Now, the Sages were not to blame for a thing. They were simply not given this knowledge. The gates of Heaven for this were closed to them. By very sharp contrast, the rabbinical ignorance of our time is by choice.

משה לרמן said...

What bothers me most is about this thing is that it shows that part of the world of Torah is living in an Avira of Sheker, of political correctness. As in formal logic, once you start believing that false is true you can derive anything. And so we find "gedolim" choosing the side of sexual perverts, supporting horrendous Israeli governments, and banning those who search for the truth and report on their findings.

Bari said...

He says that the King makes laws to complete the Torah. Those laws come from somewhere and the Ran suggests that they could come from secular law systems. The bottom line is that the King needs to make laws which are not based on the Torah.

Sure,like if murderers run amok, the king can kill them extrajudicially, w/o Edim and Hasraah. Big whoop. That has nothing to do with the 'completeness' of the Torah. The Torah itself is saying that its laws are not going to bring about guaranteed societal utopia, rather following it guarantees Chalot Shefa Eloki, and that you appoint a king for temporary intervention for the purpose of societal protection.

What you're saying is akin to saying that the Torah is incomplete because it says that Sanhedrin Makin V'Onshin Shelo Min HaDin. That's part of Torah too!

bluke said...

If you read the whole derasha you see that the Ran goes much further then that.
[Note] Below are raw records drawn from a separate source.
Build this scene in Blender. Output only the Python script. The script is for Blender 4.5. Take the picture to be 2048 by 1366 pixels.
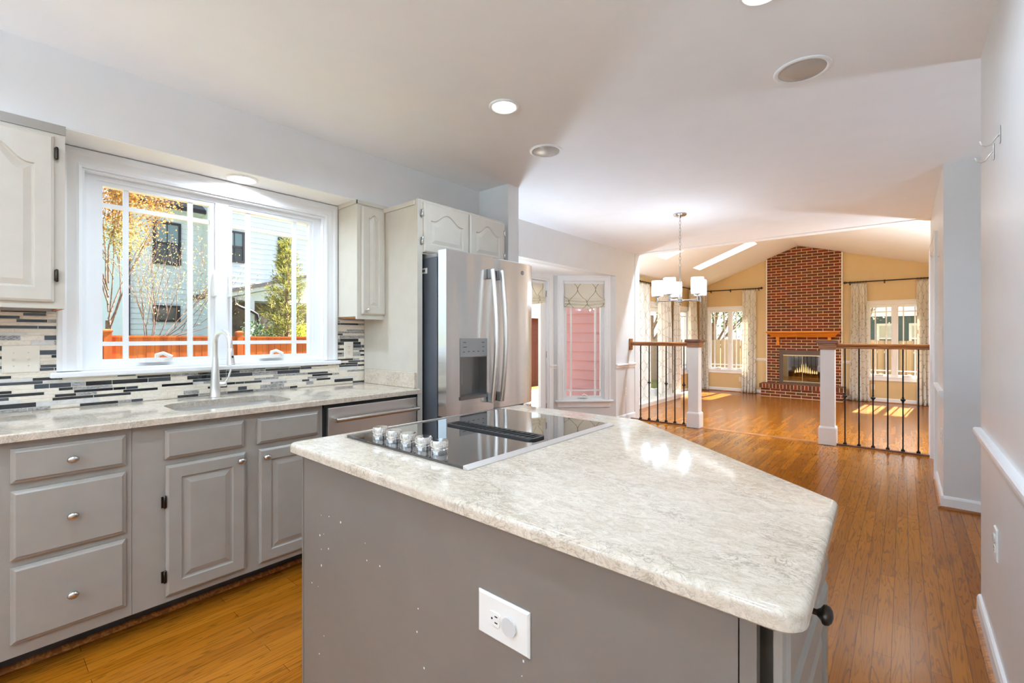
import bpy, bmesh, math, random
from math import sin, cos, pi, radians, sqrt
from mathutils import Vector, Matrix

# ------------------------------------------------------------------ camera, sky, sun, exposure
SC = bpy.context.scene
COL = SC.collection
for o in list(bpy.data.objects):
    bpy.data.objects.remove(o, do_unlink=True)
cam_d = bpy.data.cameras.new('camera')
cam = bpy.data.objects.new('camera', cam_d)
COL.objects.link(cam)
cam.location = (0, 0, 1.26)
cam.rotation_euler = (radians(90), 0, radians(40.46))
cam_d.sensor_width = 36
cam_d.lens = 918.9 / 2048 * 36
cam_d.shift_y = -11.7 / 2048
cam_d.clip_start = 0.02
cam_d.clip_end = 300
SC.camera = cam

SUN_DIR = Vector((0.09, 1.0, 0.95)).normalized()
world = bpy.data.worlds.new('world')
SC.world = world
world.use_nodes = True
wn = world.node_tree
wn.nodes.clear()
w_out = wn.nodes.new('ShaderNodeOutputWorld')
w_bg = wn.nodes.new('ShaderNodeBackground')
w_sky = wn.nodes.new('ShaderNodeTexSky')
w_sky.sky_type = 'NISHITA'
w_sky.sun_disc = False
w_sky.sun_elevation = math.asin(SUN_DIR.z)
w_sky.sun_rotation = math.atan2(SUN_DIR.x, SUN_DIR.y)
w_sky.dust_density = 2.5
w_mix = wn.nodes.new('ShaderNodeMix')
w_mix.data_type = 'RGBA'
w_mix.inputs[0].default_value = 0.45
w_mix.inputs[7].default_value = (3.7, 5.2, 6.4, 1)
wn.links.new(w_sky.outputs[0], w_mix.inputs[6])
wn.links.new(w_mix.outputs[2], w_bg.inputs[0])
w_bg.inputs[1].default_value = 0.295
wn.links.new(w_bg.outputs[0], w_out.inputs[0])

sun_d = bpy.data.lights.new('sun', 'SUN')
sun_d.energy = 33.0
sun_d.angle = radians(0.6)
sun_d.color = (1.0, 0.95, 0.87)
sun = bpy.data.objects.new('sun', sun_d)
COL.objects.link(sun)
sun.rotation_euler = SUN_DIR.to_track_quat('Z', 'Y').to_euler()
sun.location = (0, 20, 20)

LAMP_COL = (0.77, 0.99, 1.23)
DOWN_W = 8.0       # watts of one recessed downlight
SC.view_settings.view_transform = 'Standard'
SC.view_settings.look = 'None'
SC.view_settings.gamma = 1
SC.view_settings.exposure = 0.22
SC.view_settings.use_curve_mapping = False
SC.cycles.use_denoising = True
SC.cycles.max_bounces = 10
SC.cycles.diffuse_bounces = 6
SC.cycles.glossy_bounces = 5
SC.cycles.transparent_max_bounces = 16
SC.cycles.caustics_reflective = False
SC.cycles.caustics_refractive = False
SC.cycles.sample_clamp_indirect = 6.0

RND = random.Random(7)

# ------------------------------------------------------------------ materials
def srgb(r, g, b):
    f = lambda c: (c / 255 / 12.92) if c / 255 <= 0.04045 else ((c / 255 + 0.055) / 1.055) ** 2.4
    return (f(r), f(g), f(b), 1)

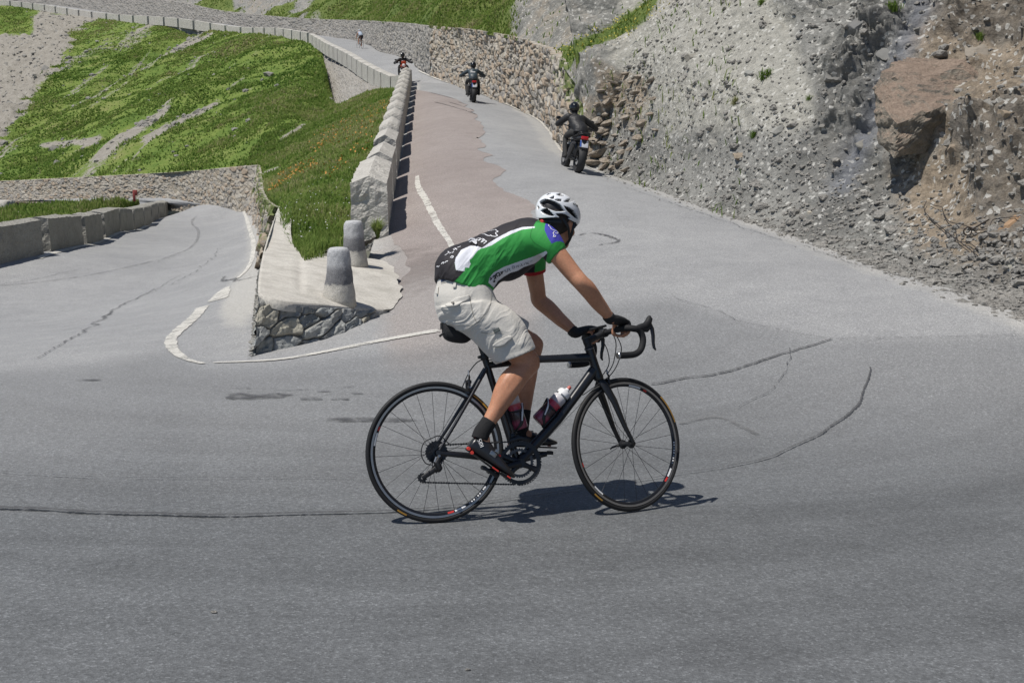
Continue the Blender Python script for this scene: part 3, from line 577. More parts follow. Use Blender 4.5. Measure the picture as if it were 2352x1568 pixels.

The Ran is talking about a whole system of civil law.

Bari said...

The Ran himself in that Derasha compares the two (Melech and Sanhedrin Makin V'Onshin.) It is no more than a temporary intervention when circumstances call for it.

If you read the very next line in the Derashos HaRan, he says openly:

ואין אנו חסרים בזה דבר, כי כל מה שיחסר מהתקון הנזכר היה משלימו המלך

Meaning, the Torah is NOT incomplete, because the Torah ITSELF mandates that the king impose extrajudicial law when societal malaises justify it.

bluke said...

We are arguing semantics. Yes, the Torah gives the role to the King, but the details are left up to the King and are not specified in the Torah.